Der bisherige Wettbewerbsvorteil ist dahin
Heute treffen die globale Finanzkrise und der Abschwung auf den Weltmärkten die schwedische Realwirtschaft hart. Und jetzt erleben wir die Ergebnisse der konservativen Politik. Die Regierung hat genau jene „sozialen Brücken“ untergraben, auf denen sich Menschen von nicht konkurrenzfähigen zu konkurrenzfähigen Arbeitsplätzen bewegen können. Es ist nur folgerichtig, dass sie jetzt für eine Politik nach dem Motto „Wir müssen unsere Arbeitsplätze schützen!“ argumentiert. Der Wettbewerbsvorteil des schwedischen und skandinavischen Wirtschafts- und Sozialmodells lag gerade im Prinzip Protecting people – not jobs, nämlich darin, dass es durch hervorragende Bildung und Weiterbildung Menschen schützte, statt bloß defensiv bereits bestehende Jobs zu verteidigen. Dieser Wettbewerbsvorteil ist geschmälert worden.
Bis jetzt hat die Krise das schwedische Finanzsystem nicht so stark durcheinander gewirbelt wie die Finanzsysteme anderer europäischer Länder. In den frühen neunziger Jahren, als die schwedische Regierung gemeinsam mit der Opposition entschlossen handelte, um den Bankensektor zu stabilisieren, haben wir unsere Lektion gelernt. Wie Schweden die damalige Krise bewältigt hat, dient in der jetzigen Finanzkrise vielen Regierungen als Blaupause.
So wie es bis 2006 war, wird es nicht mehr
Somit wird Schweden heute als positives Beispiel für die Bewältigung einer Bankenkrise angesehen, aber nicht mehr als Vorbild für die Bewältigung der sozialen Folgen einer solchen Krise.
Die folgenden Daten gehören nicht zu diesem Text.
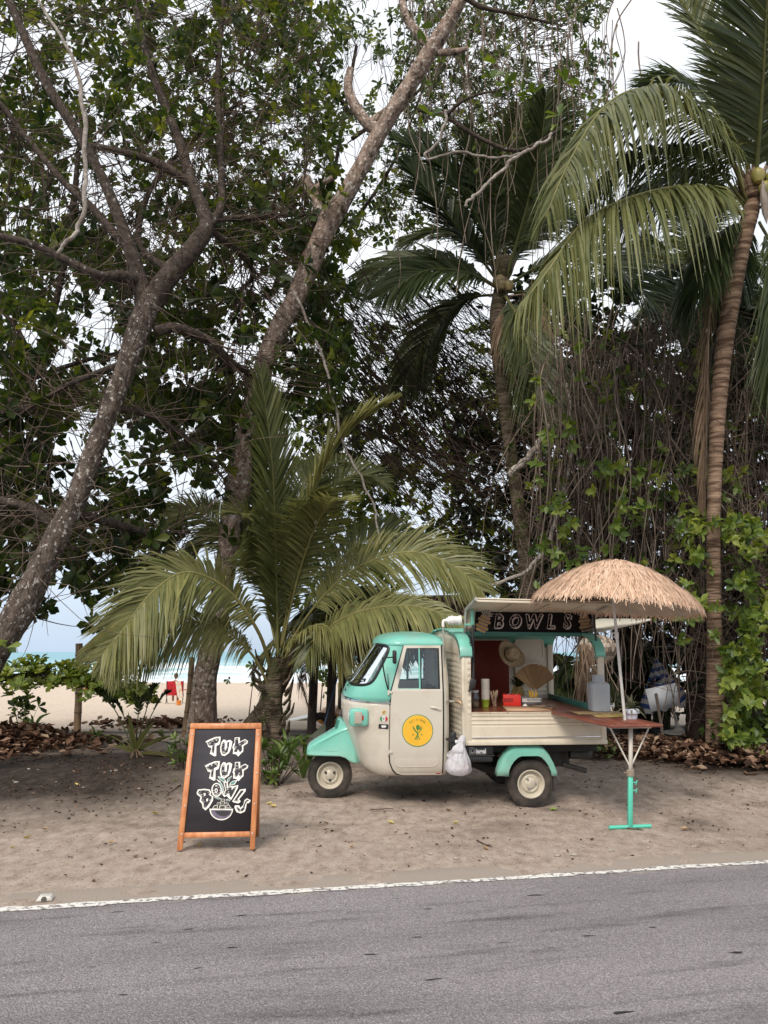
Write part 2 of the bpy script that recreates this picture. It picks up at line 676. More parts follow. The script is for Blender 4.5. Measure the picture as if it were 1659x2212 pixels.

Aus sozialdemokratischer Sicht ist das – gelinde gesagt – ziemlich traurig.
Notgedrungen bewegen sich die schwedischen Sozialdemokraten in einer ganz neuen ökonomischen und politischen Landschaft. Viele aktive Parteimitglieder haben dies allerdings noch nicht erkannt. Allzu viele von ihnen glauben noch, eine neue sozialdemokratische Regierung könnte die bis 2006 herrschenden besseren Verhältnisse einfach wieder herstellen. Eine große Herausforderung des vor uns liegenden Jahres wird darin bestehen, den Wählern zu erklären, warum nach einem sozialdemokratischen Comeback bei den Parlamentswahlen 2010 nicht sämtliche Wünsche sofort in Erfüllung gehen können.